**The task**
Make an exact copy of the lines, leaving the pictures out.
+ + + +
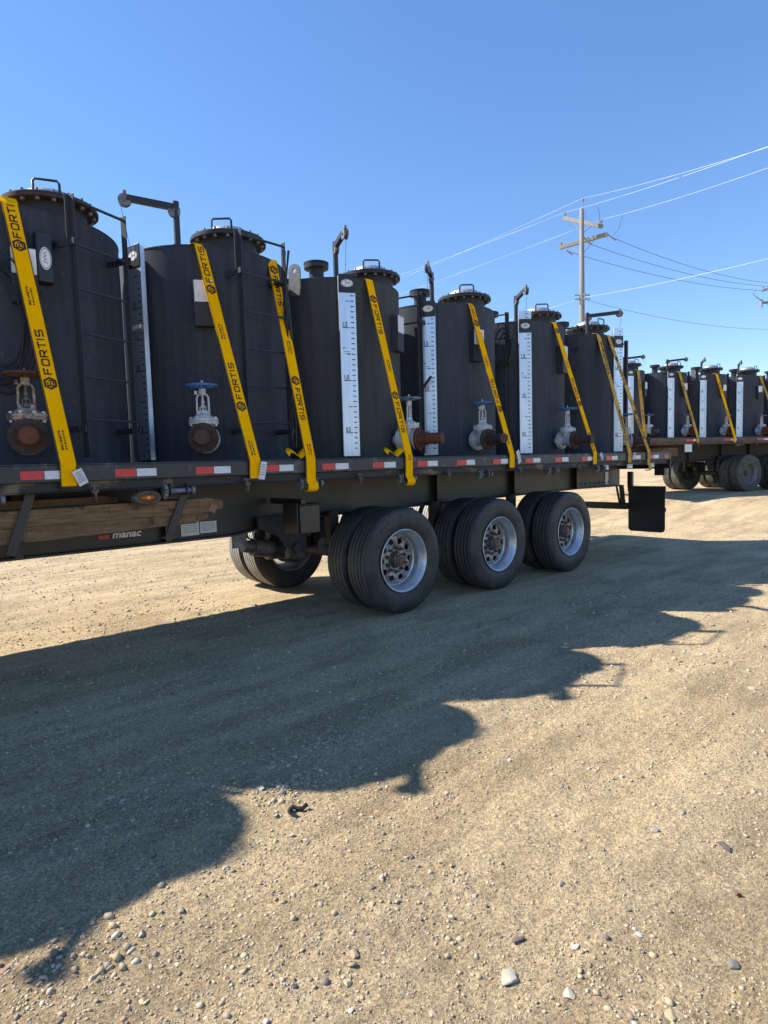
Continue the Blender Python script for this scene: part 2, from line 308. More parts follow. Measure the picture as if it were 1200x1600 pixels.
def ground_mat():
    m = bpy.data.materials.new('gravel_dirt'); m.use_nodes = True; nt = m.node_tree; b = nt.nodes['Principled BSDF']
    b.inputs['Roughness'].default_value = 0.95; b.inputs['Specular IOR Level'].default_value = 0.15
    g = nt.nodes.new('ShaderNodeNewGeometry'); P = g.outputs['Position']
    def noi(sc, st=(1, 1, 1), det=6, rough=0.6, rot=0):
        mp = nt.nodes.new('ShaderNodeMapping'); mp.inputs['Scale'].default_value = st; mp.inputs['Rotation'].default_value = (0, 0, rot); nt.links.new(P, mp.inputs[0])
        n = nt.nodes.new('ShaderNodeTexNoise'); n.inputs['Scale'].default_value = sc; n.inputs['Detail'].default_value = det; n.inputs['Roughness'].default_value = rough
        nt.links.new(mp.outputs[0], n.inputs['Vector']); return n.outputs[0]
    def ramp(f, stops):
        r = nt.nodes.new('ShaderNodeValToRGB'); e = r.color_ramp.elements
        e[0].position, e[0].color = stops[0][0], (*stops[0][1], 1); e[1].position, e[1].color = stops[-1][0], (*stops[-1][1], 1)
        for p, c in stops[1:-1]: k = e.new(p); k.color = (*c, 1)
        nt.links.new(f, r.inputs[0]); return r.outputs[0]
    def mix(a, c, f, mode='MIX'):
        x = nt.nodes.new('ShaderNodeMixRGB'); x.blend_type = mode
        for i, v in ((1, a), (2, c)):
            if isinstance(v, tuple): x.inputs[i].default_value = (*v, 1)
            else: nt.links.new(v, x.inputs[i])
        if isinstance(f, float): x.inputs[0].default_value = f
        else: nt.links.new(f, x.inputs[0])
        return x.outputs[0]
    base = ramp(noi(0.8, (0.45, 1.6, 1), 8), [(0.3, (0.43, 0.322, 0.188)), (0.5, (0.485, 0.376, 0.228)), (0.72, (0.54, 0.425, 0.268))])
    streak = ramp(noi(1.3, (0.22, 3.6, 1), 9, 0.65), [(0.40, (0.74, 0.73, 0.72)), (0.50, (1, 1, 1)), (0.60, (1.10, 1.09, 1.07))])
    c = mix(base, streak, 0.55, 'MULTIPLY')
    speck = ramp(noi(95, det=4, rough=0.75), [(0.40, (0.40, 0.38, 0.36)), (0.475, (0.93, 0.93, 0.93)), (0.535, (1.04, 1.04, 1.04)), (0.61, (1.5, 1.46, 1.4))])
    c = mix(c, speck, 0.7, 'MULTIPLY')
    speck2 = ramp(noi(420, det=3, rough=0.7), [(0.40, (0.6, 0.58, 0.56)), (0.5, (1, 1, 1)), (0.60, (1.35, 1.32, 1.28))])
    c = mix(c, speck2, 0.9, 'MULTIPLY')
    grit = ramp(noi(34, det=8, rough=0.8), [(0.41, (0.50, 0.49, 0.48)), (0.475, (0.86, 0.86, 0.86)), (0.53, (1.10, 1.09, 1.08)), (0.60, (1.55, 1.52, 1.46))])
    c = mix(c, grit, 0.38, 'MULTIPLY')
    patch = ramp(noi(1.6, (0.7, 1.3, 1), 7, 0.7), [(0.39, (0.76, 0.75, 0.74)), (0.5, (1, 1, 1)), (0.60, (1.12, 1.12, 1.11))])
    c = mix(c, patch, 0.9, 'MULTIPLY')
    # small embedded stones of several colours
    vo = nt.nodes.new('ShaderNodeTexVoronoi'); vo.inputs['Scale'].default_value = 46; vo.inputs['Randomness'].default_value = 1; nt.links.new(P, vo.inputs['Vector'])
    sx = nt.nodes.new('ShaderNodeSeparateColor'); nt.links.new(vo.outputs['Color'], sx.inputs[0])
    stone = ramp(sx.outputs[0], [(0.0, (0.22, 0.21, 0.21)), (0.3, (0.42, 0.36, 0.28)), (0.6, (0.50, 0.43, 0.33)), (0.85, (0.36, 0.25, 0.17)), (1.0, (0.55, 0.53, 0.50))])
    md = ramp(vo.outputs['Distance'], [(0.20, (1, 1, 1)), (0.34, (0, 0, 0))])
    pick = ramp(sx.outputs[1], [(0.60, (0, 0, 0)), (0.66, (1, 1, 1))])
    mk = mix(md, pick, 1.0, 'MULTIPLY'); c = mix(c, mix(c, stone, 0.6), mk)
    nt.links.new(c, b.inputs['Base Color'])
    h1 = nt.nodes.new('ShaderNodeBump'); h1.inputs['Strength'].default_value = 1.0; h1.inputs['Distance'].default_value = 0.016
    nt.links.new(noi(70, det=9, rough=0.78), h1.inputs['Height'])
    h2 = nt.nodes.new('ShaderNodeBump'); h2.inputs['Strength'].default_value = 0.6; h2.inputs['Distance'].default_value = 0.03
    nt.links.new(noi(4, (0.6, 1.8, 1), 8), h2.inputs['Height']); nt.links.new(h1.outputs[0], h2.inputs['Normal'])
    h3 = nt.nodes.new('ShaderNodeBump'); h3.inputs['Strength'].default_value = 0.8; h3.inputs['Distance'].default_value = 0.004
    nt.links.new(mk, h3.inputs['Height']); nt.links.new(h2.outputs[0], h3.inputs['Normal'])
    nt.links.new(h3.outputs[0], b.inputs['Normal']); return m
me.materials.append(ground_mat())

# ---- loose gravel: pebbles as one "stuff" mesh --------------------------------
def pebble_mat(name, stops):
    m = bpy.data.materials.new(name); m.use_nodes = True; nt = m.node_tree; b = nt.nodes['Principled BSDF']
    b.inputs['Roughness'].default_value = 0.85; b.inputs['Specular IOR Level'].default_value = 0.25
    at = nt.nodes.new('ShaderNodeAttribute'); at.attribute_name = 'tone'
    r = nt.nodes.new('ShaderNodeValToRGB'); e = r.color_ramp.elements
    e[0].position, e[0].color = stops[0][0], (*stops[0][1], 1); e[1].position, e[1].color = stops[-1][0], (*stops[-1][1], 1)
    for p, c in stops[1:-1]: k = e.new(p); k.color = (*c, 1)
    nt.links.new(at.outputs['Fac'], r.inputs[0]); nt.links.new(r.outputs[0], b.inputs['Base Color'])
    g = nt.nodes.new('ShaderNodeNewGeometry'); n = nt.nodes.new('ShaderNodeTexNoise'); n.inputs['Scale'].default_value = 260
    nt.links.new(g.outputs['Position'], n.inputs['Vector']); bp = nt.nodes.new('ShaderNodeBump'); bp.inputs['Strength'].default_value = 0.4; bp.inputs['Distance'].default_value = 0.003
    nt.links.new(n.outputs[0], bp.inputs['Height']); nt.links.new(bp.outputs[0], b.inputs['Normal']); return m
M['pebble'] = pebble_mat('pebble', [(0.0, (0.14, 0.125, 0.105)), (0.12, (0.28, 0.235, 0.175)), (0.30, (0.36, 0.29, 0.19)), (0.60, (0.42, 0.34, 0.23)), (0.84, (0.48, 0.40, 0.28)), (0.92, (0.37, 0.26, 0.165)), (1.0, (0.54, 0.47, 0.36))])
phi = (1 + 5 ** .5) / 2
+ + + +
**Exercise result**
Continue the Blender Python script for this scene: part 2, from line 308. More parts follow. Measure the picture as if it were 1200x1600 pixels.
def ground_mat():
    m = bpy.data.materials.new('gravel_dirt'); m.use_nodes = True; nt = m.node_tree; b = nt.nodes['Principled BSDF']
    b.inputs['Roughness'].default_value = 0.95; b.inputs['Specular IOR Level'].default_value = 0.15
    g = nt.nodes.new('ShaderNodeNewGeometry'); P = g.outputs['Position']
    def noi(sc, st=(1, 1, 1), det=6, rough=0.6, rot=0):
        mp = nt.nodes.new('ShaderNodeMapping'); mp.inputs['Scale'].default_value = st; mp.inputs['Rotation'].default_value = (0, 0, rot); nt.links.new(P, mp.inputs[0])
        n = nt.nodes.new('ShaderNodeTexNoise'); n.inputs['Scale'].default_value = sc; n.inputs['Detail'].default_value = det; n.inputs['Roughness'].default_value = rough
        nt.links.new(mp.outputs[0], n.inputs['Vector']); return n.outputs[0]
    def ramp(f, stops):
        r = nt.nodes.new('ShaderNodeValToRGB'); e = r.color_ramp.elements
        e[0].position, e[0].color = stops[0][0], (*stops[0][1], 1); e[1].position, e[1].color = stops[-1][0], (*stops[-1][1], 1)
        for p, c in stops[1:-1]: k = e.new(p); k.color = (*c, 1)
        nt.links.new(f, r.inputs[0]); return r.outputs[0]
    def mix(a, c, f, mode='MIX'):
        x = nt.nodes.new('ShaderNodeMixRGB'); x.blend_type = mode
        for i, v in ((1, a), (2, c)):
            if isinstance(v, tuple): x.inputs[i].default_value = (*v, 1)
            else: nt.links.new(v, x.inputs[i])
        if isinstance(f, float): x.inputs[0].default_value = f
        else: nt.links.new(f, x.inputs[0])
        return x.outputs[0]
    base = ramp(noi(0.8, (0.45, 1.6, 1), 8), [(0.3, (0.43, 0.322, 0.188)), (0.5, (0.485, 0.376, 0.228)), (0.72, (0.54, 0.425, 0.268))])
    streak = ramp(noi(1.3, (0.22, 3.6, 1), 9, 0.65), [(0.40, (0.74, 0.73, 0.72)), (0.50, (1, 1, 1)), (0.60, (1.10, 1.09, 1.07))])
    c = mix(base, streak, 0.55, 'MULTIPLY')
    speck = ramp(noi(95, det=4, rough=0.75), [(0.40, (0.40, 0.38, 0.36)), (0.475, (0.93, 0.93, 0.93)), (0.535, (1.04, 1.04, 1.04)), (0.61, (1.5, 1.46, 1.4))])
    c = mix(c, speck, 0.7, 'MULTIPLY')
    speck2 = ramp(noi(420, det=3, rough=0.7), [(0.40, (0.6, 0.58, 0.56)), (0.5, (1, 1, 1)), (0.60, (1.35, 1.32, 1.28))])
    c = mix(c, speck2, 0.9, 'MULTIPLY')
    grit = ramp(noi(34, det=8, rough=0.8), [(0.41, (0.50, 0.49, 0.48)), (0.475, (0.86, 0.86, 0.86)), (0.53, (1.10, 1.09, 1.08)), (0.60, (1.55, 1.52, 1.46))])
    c = mix(c, grit, 0.38, 'MULTIPLY')
    patch = ramp(noi(1.6, (0.7, 1.3, 1), 7, 0.7), [(0.39, (0.76, 0.75, 0.74)), (0.5, (1, 1, 1)), (0.60, (1.12, 1.12, 1.11))])
    c = mix(c, patch, 0.9, 'MULTIPLY')
    # small embedded stones of several colours
    vo = nt.nodes.new('ShaderNodeTexVoronoi'); vo.inputs['Scale'].default_value = 46; vo.inputs['Randomness'].default_value = 1; nt.links.new(P, vo.inputs['Vector'])
    sx = nt.nodes.new('ShaderNodeSeparateColor'); nt.links.new(vo.outputs['Color'], sx.inputs[0])
    stone = ramp(sx.outputs[0], [(0.0, (0.22, 0.21, 0.21)), (0.3, (0.42, 0.36, 0.28)), (0.6, (0.50, 0.43, 0.33)), (0.85, (0.36, 0.25, 0.17)), (1.0, (0.55, 0.53, 0.50))])
    md = ramp(vo.outputs['Distance'], [(0.20, (1, 1, 1)), (0.34, (0, 0, 0))])
    pick = ramp(sx.outputs[1], [(0.60, (0, 0, 0)), (0.66, (1, 1, 1))])
    mk = mix(md, pick, 1.0, 'MULTIPLY'); c = mix(c, mix(c, stone, 0.6), mk)
    nt.links.new(c, b.inputs['Base Color'])
    h1 = nt.nodes.new('ShaderNodeBump'); h1.inputs['Strength'].default_value = 1.0; h1.inputs['Distance'].default_value = 0.016
    nt.links.new(noi(70, det=9, rough=0.78), h1.inputs['Height'])
    h2 = nt.nodes.new('ShaderNodeBump'); h2.inputs['Strength'].default_value = 0.6; h2.inputs['Distance'].default_value = 0.03
    nt.links.new(noi(4, (0.6, 1.8, 1), 8), h2.inputs['Height']); nt.links.new(h1.outputs[0], h2.inputs['Normal'])
    h3 = nt.nodes.new('ShaderNodeBump'); h3.inputs['Strength'].default_value = 0.8; h3.inputs['Distance'].default_value = 0.004
    nt.links.new(mk, h3.inputs['Height']); nt.links.new(h2.outputs[0], h3.inputs['Normal'])
    nt.links.new(h3.outputs[0], b.inputs['Normal']); return m
me.materials.append(ground_mat())

# ---- loose gravel: pebbles as one "stuff" mesh --------------------------------
def pebble_mat(name, stops):
    m = bpy.data.materials.new(name); m.use_nodes = True; nt = m.node_tree; b = nt.nodes['Principled BSDF']
    b.inputs['Roughness'].default_value = 0.85; b.inputs['Specular IOR Level'].default_value = 0.25
    at = nt.nodes.new('ShaderNodeAttribute'); at.attribute_name = 'tone'
    r = nt.nodes.new('ShaderNodeValToRGB'); e = r.color_ramp.elements
    e[0].position, e[0].color = stops[0][0], (*stops[0][1], 1); e[1].position, e[1].color = stops[-1][0], (*stops[-1][1], 1)
    for p, c in stops[1:-1]: k = e.new(p); k.color = (*c, 1)
    nt.links.new(at.outputs['Fac'], r.inputs[0]); nt.links.new(r.outputs[0], b.inputs['Base Color'])
    g = nt.nodes.new('ShaderNodeNewGeometry'); n = nt.nodes.new('ShaderNodeTexNoise'); n.inputs['Scale'].default_value = 260
    nt.links.new(g.outputs['Position'], n.inputs['Vector']); bp = nt.nodes.new('ShaderNodeBump'); bp.inputs['Strength'].default_value = 0.4; bp.inputs['Distance'].default_value = 0.003
    nt.links.new(n.outputs[0], bp.inputs['Height']); nt.links.new(bp.outputs[0], b.inputs['Normal']); return m
M['pebble'] = pebble_mat('pebble', [(0.0, (0.14, 0.125, 0.105)), (0.12, (0.28, 0.235, 0.175)), (0.30, (0.36, 0.29, 0.19)), (0.60, (0.42, 0.34, 0.23)), (0.84, (0.48, 0.40, 0.28)), (0.92, (0.37, 0.26, 0.165)), (1.0, (0.54, 0.47, 0.36))])
phi = (1 + 5 ** .5) / 2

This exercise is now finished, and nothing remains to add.